▶ Work required:
Return, without pictures, the lines from the start of the data through the one that contains "18, .75, L=.16)".
○ ○ ○ ○ ○ ○ ○
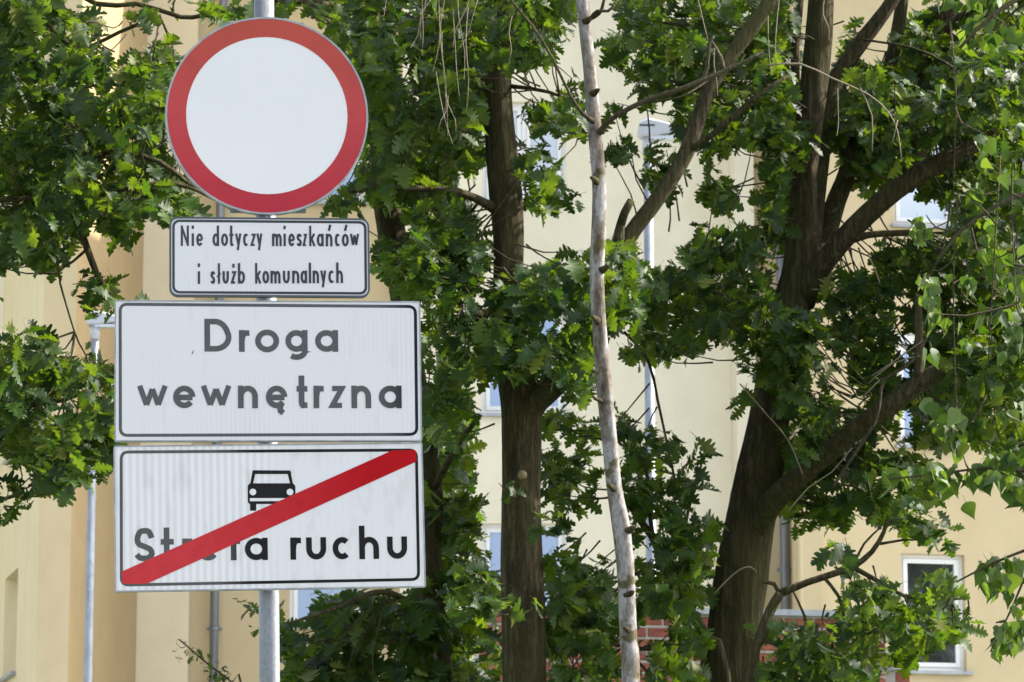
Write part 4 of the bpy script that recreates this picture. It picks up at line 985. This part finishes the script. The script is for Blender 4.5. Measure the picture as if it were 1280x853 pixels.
T4.mass([(1060,562),(1200,560),(1190,580),(1192,615),(1172,632),(1150,612),(1122,630),(1100,650),(1082,640),(1060,620)], 16.1, 17.0, .86)
T4.mass([(760,-20),(1320,-20),(1500,-200),(1250,-450),(950,-480),(760,-300)], 15.2, 18.5, .72, L=.16)
T4.mass([(1300,-20),(1600,0),(1650,500),(1300,620)], 15.2, 18, .75, L=.16)

# --- undergrowth oak saplings
Y = 16.3
T5 = Tree('oak_sapling', foot(905, 900, Y), 'young oak with thin dark stems between pale trunk and large oak', 'oak')
T5.limb3(down(925, 880, Y, 8) + pxs([(905,840,Y,7.5),(885,800,Y,7),(860,760,Y,7),(838,730,Y,7),(826,695,Y,6.5),(815,670,Y,5.5),(795,645,Y,4),(782,620,Y,3)]), 'trunk', 10, M_bark)
T5.limb([(818,680,Y,3.2),(813,650,Y,2.8),(810,610,Y,2.5),(806,570,Y,2)], sides=6)
T5.limb([(826,705,Y,3),(805,712,Y-.1,2.4),(780,725,Y-.2,1.8),(735,735,Y-.3,1.5)], sides=6)
T5.limb([(848,745,Y,3),(850,700,Y,2.4),(860,640,Y,2),(880,570,Y,1.2)], sides=6)
T5.limb([(880,790,Y,3),(820,812,Y-.1,2),(760,805,Y-.2,1.8),(700,800,Y-.3,1.5)], sides=6)
T5.limb([(780,415,Y-.2,2),(810,450,Y-.2,2),(822,500,Y-.1,1.8),(835,560,Y,1.5),(848,620,Y,1.5)], sides=6)
T5.limb([(838,690,Y-.1,1.5),(880,668,Y-.2,1.2),(910,652,Y-.3,1)], sides=5)
T5.mass([(684,512),(720,512),(745,505),(750,560),(758,620),(735,630),(722,648),(730,665),(712,690),(698,682),(682,690),(690,650),(676,610),(676,560)], 16.2, 17.2, .80, holes=[[(705,640),(740,640),(745,690),(712,700)],[(680,540),(692,540),(692,562),(680,562)]])
T5.mass([(770,510),(800,522),(830,545),(868,552),(885,542),(896,558),(872,580),(888,608),(868,635),(890,648),(905,682),(892,700),(875,722),(850,735),(800,722),(790,700),(785,640),(772,600)], 15.8, 16.9, .80, holes=[[(812,560),(822,560),(820,600),(812,600)],[(800,640),(822,640),(820,700),(800,700)]])
T5.mass([(676,692),(700,686),(722,700),(760,695),(770,722),(775,870),(690,870),(680,800)], 15.4, 17.2, .94)
T5.mass([(795,722),(850,735),(880,722),(890,760),(885,870),(795,870)], 15.4, 17.2, .86, holes=[[(798,768),(838,770),(838,800),(800,800)]])
T5.mass([(690,640),(705,650),(735,690),(700,690)], 16, 17, .6)
T5.mass([(600,860),(900,860),(980,1150),(560,1150)], 15.6, 17.6, .7, L=.16)
T5.finish()
Y = 15.2
T6 = Tree('oak_sapling', foot(945, 900, Y), 'young oak right of the large trunk with branches before the ground-floor window', 'oak')
T6.limb3(down(936, 870, Y, 8) + pxs([(938,853,Y,7.5),(950,800,Y,7),(962,765,Y,6.5),(975,742,Y,6)]), 'trunk', 10, M_branch)
T6.limb([(975,742,Y,5.5),(1010,728,Y,4.5),(1050,715,Y,4.2),(1068,708,Y,4),(1090,690,Y,3.2),(1105,665,Y,2.8),(1112,640,Y,2.4),(1125,625,Y,1.8)], sides=8)
T6.limb([(1068,710,Y,3.4),(1100,728,Y-.05,3),(1130,745,Y-.1,2.4),(1170,750,Y-.1,2),(1210,748,Y-.1,1.2)], sides=8)
T6.limb([(1030,722,Y,2.4),(1048,745,Y-.05,2.2),(1055,770,Y-.1,1.8)], sides=6)
T6.limb([(1066,708,Y,2),(1080,680,Y,1.5),(1100,660,Y,1.2)], sides=6)
T6.limb([(1100,680,Y,2),(1130,675,Y,1.4)], sides=6)
T6.limb([(975,745,Y,3.5),(968,730,Y,3),(952,728,Y,2)], sides=6)
T6.limb([(952,800,Y,2.5),(990,810,Y-.1,2),(1040,800,Y-.1,1.8),(1090,790,Y-.1,1.5)], sides=6)
T6.mass([(1105,640),(1122,622),(1145,618),(1172,640),(1196,638),(1190,680),(1162,686),(1140,672),(1118,668)], 14.9, 15.5, .86)
T6.mass([(1024,692),(1052,674),(1072,690),(1058,702),(1046,712),(1034,706)], 14.9, 15.3, .8)
T6.mass([(1042,712),(1080,702),(1112,708),(1126,738),(1152,720),(1180,702),(1190,728),(1202,758),(1232,790),(1222,806),(1195,800),(1165,802),(1152,828),(1130,835),(1098,828),(1080,870),(1060,870),(1032,830),(1000,822),(960,860),(956,806),(985,775),(1030,775),(1050,750)], 14.6, 16.0, .84)
T6.mass([(942,800),(960,772),(1000,800),(1050,830),(1075,850),(1070,880),(940,880)], 15.0, 16.6, .94)
T6.mass([(930,860),(1090,860),(1150,1150),(920,1150)], 14.8, 16.6, .7, L=.16)
T6.finish()

# --- birch hanging in from the right, nearer
Y = 12.4
T7 = Tree('birch_tree', foot(1460, 900, Y), 'birch with small pale green hanging leaves coming in from the right edge', 'birch')
T7.limb3(down(1460, 860, Y, 28) + pxs([(1460,853,Y,28),(1450,400,Y,24),(1440,0,Y,18),(1430,-300,Y,10)]), 'trunk', 16, M_pbark)
T7.limb([(1450,100,Y,9),(1380,20,Y,6),(1300,-10,Y-.1,4),(1240,20,Y-.2,3),(1200,60,Y-.2,2)], sides=8, m=M_twig)
T7.limb([(1445,300,Y,8),(1370,260,Y-.1,5),(1300,240,Y-.15,3.5),(1250,255,Y-.2,2.5),(1200,290,Y-.2,2),(1170,330,Y-.2,1.5)], sides=8, m=M_twig)
T7.limb([(1450,560,Y,7),(1370,570,Y-.1,4),(1300,590,Y-.15,2.2),(1240,585,Y-.2,1.6),(1150,595,Y-.2,1.3),(1080,602,Y-.2,1)], sides=8, m=M_twig)
T7.limb([(1455,640,Y,6),(1370,660,Y-.1,3),(1290,685,Y-.15,2),(1240,705,Y-.2,1.5),(1195,728,Y-.2,1)], sides=8, m=M_twig)
T7.limb([(1290,700,Y-.15,1.6),(1265,760,Y-.15,1.3),(1250,790,Y-.15,1),(1238,815,Y-.15,.8)], sides=6, m=M_twig)
rr = random.Random(4)
for i in range(4):
    x = rr.uniform(1165, 1290); y0 = rr.uniform(0, 260); ln = rr.uniform(140, 330)
    T7.limb([(x+rr.uniform(-10, 10), y0, Y-.2, 1.2), (x, y0+ln*.4, Y-.2+rr.uniform(-.2, .2), 1.0), (x-rr.uniform(-12, 25), y0+ln, Y-.2+rr.uniform(-.3, .3), .6)], sides=4, m=M_twig, part='twig')
for bx, by, bw, bh, cv in ((1268,60,26,50,.25),(1215,265,22,50,.45),(1258,300,36,70,.45),(1165,330,24,60,.45),(1190,390,40,70,.55),(1250,400,40,80,.5),(1175,470,26,80,.55),(1190,520,16,50,.6),(1265,500,30,50,.4),(1150,290,14,40,.35),(1275,210,22,70,.5),(1232,190,14,36,.35),(1172,105,12,20,.35)):
    T7.mass([(bx + bw*(math.cos(q*.7)*.9 + rr.uniform(-.2, .2)), by + bh*(math.sin(q*.7)*.9 + rr.uniform(-.2, .2))) for q in range(9)], 11.8, 12.8, cv, L=.064, twig=.35)
T4.mass([(1195,60),(1300,40),(1300,330),(1230,360),(1180,330),(1190,240),(1230,190)], 15.6, 17.4, .9)
T7.mass([(1072,600),(1092,588),(1200,572),(1290,556),(1290,628),(1262,634),(1245,618),(1218,642),(1192,628),(1162,592),(1120,602),(1088,612)], 12.0, 12.5, .74, L=.066, twig=.3)
T7.mass([(1075,592),(1105,588),(1110,615),(1090,622)], 12.0, 12.3, .5, L=.066)
T7.mass([(1170,545),(1200,520),(1215,560),(1195,575)], 12, 12.5, .6, L=.066)
T7.mass([(1198,735),(1205,712),(1235,698),(1290,685),(1290,765),(1282,812),(1252,832),(1240,828),(1232,800),(1250,782),(1243,742)], 12.0, 12.6, .8, L=.066, twig=.4)
T7.mass([(1120,-20),(1300,-20),(1300,70),(1200,60)], 12.0, 12.8, .3, L=.066, twig=.2)
T7.mass([(1300,-300),(1650,-200),(1650,700),(1300,750)], 11.6, 13.4, .5, L=.09, twig=.1)
T4.finish(); T7.finish()

# --- curled dry shoot at the bottom left (twig tip of a shrub behind the post)
Y = 16.0
T8 = Tree('wilted_shrub', foot(330, 900, Y), 'thin wilted shoot with curled brown leaves left of the sign post', 'oak')
T8.o['category'] = 'shrub'
p0 = P(310, 900, Y)
T8.limb3([(Vector((p0.x, Y, 0)), .012), (Vector((p0.x+.02, Y, p0.z*.6)), .01)] + pxs([(305,870,Y,1.6),(290,853,Y,1.4),(270,838,Y,1.2),(250,822,Y,1.1),(234,808,Y,1),(224,800,Y,.8)]), 'stem', 5, M_twig)
rr = random.Random(9)
m, t, b = mat('curled_brown_leaf', .8, color=(.10, .09, .04)); M_curl = m
for (x, y) in [(224,803),(218,812),(222,820),(231,801),(236,815),(240,828),(228,805),(247,818),(252,826),(258,838),(264,826),(270,830),(262,848),(276,842),(280,850),(243,822),(226,826),(284,846)]:
    mb = MB(); c = P(x, y, Y + rr.uniform(-.05, .05)); r_ = rr.uniform(.010, .020); a0_ = rr.uniform(0, 6); n0 = 0
    for i in range(7):
        a_ = a0_ + i*.62; wd = .007*math.sin(math.pi*(i+.6)/7.2) + .001
        for s_ in (-1, 1): mb.v.append((c.x + r_*math.cos(a_), c.y + s_*wd + .3*r_*math.sin(a_), c.z + r_*math.sin(a_) + s_*wd*.4))
        if i: mb.f.append((2*i-2, 2*i-1, 2*i+1, 2*i))
    mb.build('leaf', M_curl, T8.o, True)
T8.mass([(222,798),(250,812),(285,838),(300,870),(275,860),(232,825)], Y-.06, Y+.06, .30, L=.035)
T8.finish()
○ ○ ○ ○ ○ ○ ○
▶ Task output:
Write part 4 of the bpy script that recreates this picture. It picks up at line 985. This part finishes the script. The script is for Blender 4.5. Measure the picture as if it were 1280x853 pixels.
T4.mass([(1060,562),(1200,560),(1190,580),(1192,615),(1172,632),(1150,612),(1122,630),(1100,650),(1082,640),(1060,620)], 16.1, 17.0, .86)
T4.mass([(760,-20),(1320,-20),(1500,-200),(1250,-450),(950,-480),(760,-300)], 15.2, 18.5, .72, L=.16)
T4.mass([(1300,-20),(1600,0),(1650,500),(1300,620)], 15.2, 18, .75, L=.16)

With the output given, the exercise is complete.